Once We Had a Country: Q&A

Aug. 6, 2013

Q: How would you summarize your novel in one sentence?

 

In 1972, a young American woman moves to the Niagara Peninsula and struggles to remake her life on a commune after becoming estranged from her father, a missionary in Laos.

 

Q: Why write about 1972?

 

It was a year of iconic events: Nixon’s re-election, the Munich Olympics, the Watergate break-in, Jane Fonda in North Vietnam, the famous photo of Kim Phuc burned by napalm and running naked down a road. It was the year George Carlin was charged with obscenity for “Seven Words You Can Never Say on Television.” There was Fischer vs. Spassky in Iceland; there was Apollo 17, the last manned mission to the moon.

 

In Canada, it was the year of the Summit Series and a federal election that reduced Pierre Trudeau’s Liberals to a minority government. 1972 was the end of a spectacular period in Canadian history that had started with Expo ’67 and the Centennial and that included the October Crisis, as well as the legalization of homosexuality and contraception. The contemporary idea of Canada as a refugee haven and non-militaristic nation comes largely from that era. I was drawn to the period because it seemed to mark Canada’s coming of age.

 

More personally, it was my parents’ era: they were university students from 1968 to 1972. But they hadn’t taken part in any of the big historical events of the time—or at least, that was my impression. Recently, I talked to them about things, and it turns out they were in Montreal during the October Crisis.

 

So when I set out to write about 1972, I was interested in the connections between history and the lives of people who seem to be set apart from it, those whose engagements with history come as most North Americans’ do—through things like TV and newspapers. In the novel, Maggie and the others on the farm seem isolated, yet they keep brushing up against big historical moments. I wanted to capture the intersections of history and everyday life, as well as the gaps between them.

 

Q: Why focus on a woman moving to Canada?

 

By now, the story of US draft-dodgers in Canada during the Vietnam War is pretty familiar. But many of the most interesting Americans who moved to Canada during the war were women: urban planning guru Jane Jacobs, journalist Diane Francis, novelist Joyce Carol Oates. My literary agent in Toronto, Denise Bukowski, moved to Canada from the States then.

 

And as the war was going on, so was Women’s Liberation. In Canada, there were women-only communes near Toronto, near Winnipeg, near Vancouver and Montreal. I wanted to return to that history by imagining what it might have been like to be a young woman on a commune in that time.

 

Q: How long did it take you to write the novel, and what kind of research did you do?

 

It took six years. The first couple of years were spent learning about the Vietnam War, Laos, migrant worker programs, and cherry farming, among other things.
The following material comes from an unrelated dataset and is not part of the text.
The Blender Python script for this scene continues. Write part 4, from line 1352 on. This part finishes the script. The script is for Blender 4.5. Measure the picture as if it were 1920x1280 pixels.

I read books and articles, watched films from the time, and talked with people who’d moved to Canada during the Vietnam War, as well as with people who’d lived on communes.

 

Once I’d completed most of the research, it took me another two years to finish the first draft. Then I spent two more years editing and fine-tuning the story.

 

Q: What were the challenges of writing a novel set in 1972?

 

I wanted to have the characters connected to history, noticing history, but I didn’t want the novel to turn into a history book. So bringing in historical references required a certain delicacy. Similarly, I wanted to avoid a situation where everyone was saying “groovy” and wearing tie-dyed clothes.

 

Another challenge was that parts of the novel refer to technology, and technology changes quickly. For instance, Super 8-mm film cameras had the capability to record sound in 1973 but not in 1972. Once I discovered that fact, I made it important to the plot. I like historical novels in which the particularities of the time are key to the action, so that the story couldn’t happen in the same way if it were set at in a different decade, or even in a different year.

 

Q: Why set the novel on the Niagara Peninsula?

 

It’s such an intriguing place—at once very Canadian and very globalized. It’s the site of important Canadian victories in the War of 1812, and it’s the home of Niagara Falls, a great Canadian symbol. At the same time, it has long been one of the most “American” regions of Canada, with all the people crossing the border and with the saturation of the area by US radio and TV stations. Also, it’s a place with a large number of seasonal migrant agricultural workers from the Caribbean and Mexico.

 

My grandparents lived on the Niagara Peninsula when I was a kid. I grew up several hours to the north, in a place where there were only two TV channels. On visits to my grandparents, one of the things that excited me was the fact that they had cable—about thirty channels, most of them American. I’d get up at 6 am and spend all day watching television. My grandfather liked to say I was “studying.” And I think that in a way, I was. I was learning about the USA.

 

Q: Did you realize how much sex there is in your novel?

 

I did notice there’s a lot. The story’s about a couple in their twenties living on a commune, so a certain amount of sex seemed necessary for the sake of realism.

 

But also, 1972 was a year full of sex. A quarter of all college men in the USA were buying Playboy. It was the year of Deep Throat. It was the year that the US Supreme Court heard Roe v. Wade. It was the year of a scandal over the image of a naked man and woman engraved on the side of the Pioneer 10 spacecraft.

 

And increasing numbers of people had Super 8-mm film cameras. The era of do-it-yourself pornography had begun. To have technology mediating sex in that way changed how people understand intimacy and privacy. We’re still trying to figure out how to deal with the repercussions. In the novel, there are a few dramatic consequences.

 

There’s one scene that’s rather explicit. It’s a scene that draws attention to how dangerously fragile the border between privacy and exposure has become. A friend of mine read an early draft of the novel, and she reached the scene while she was in a Mexican airport. She got so engrossed that she missed her flight. I felt bad for her, but I have to admit, hearing about it was just about my proudest moment as a writer.

 

Q: Did writing the book change you?

 

I became both more admiring and more sceptical about the countercultural politics of the Vietnam War era. Before I started my research, I knew the stereotypes of the hippies—the sex, drugs, and rock and roll. Once I began researching the period, though, I saw how profoundly many of those people were trying to change the world and how carefully they thought about what they were doing, both publicly and in their daily lives.

 

I also realized that many of those same people were still very conservative in certain ways, especially in terms of gender and sexuality. The male chauvinism and homophobia of the era were pretty horrendous. So the book helped me to see more clearly the value of being sceptical about one’s own positions and assumptions. It also helped me to appreciate better how taking a big risk in one’s life—by, say, moving to a commune in a different country, as Maggie does—might lead somebody to compensate through greater conservatism in other ways.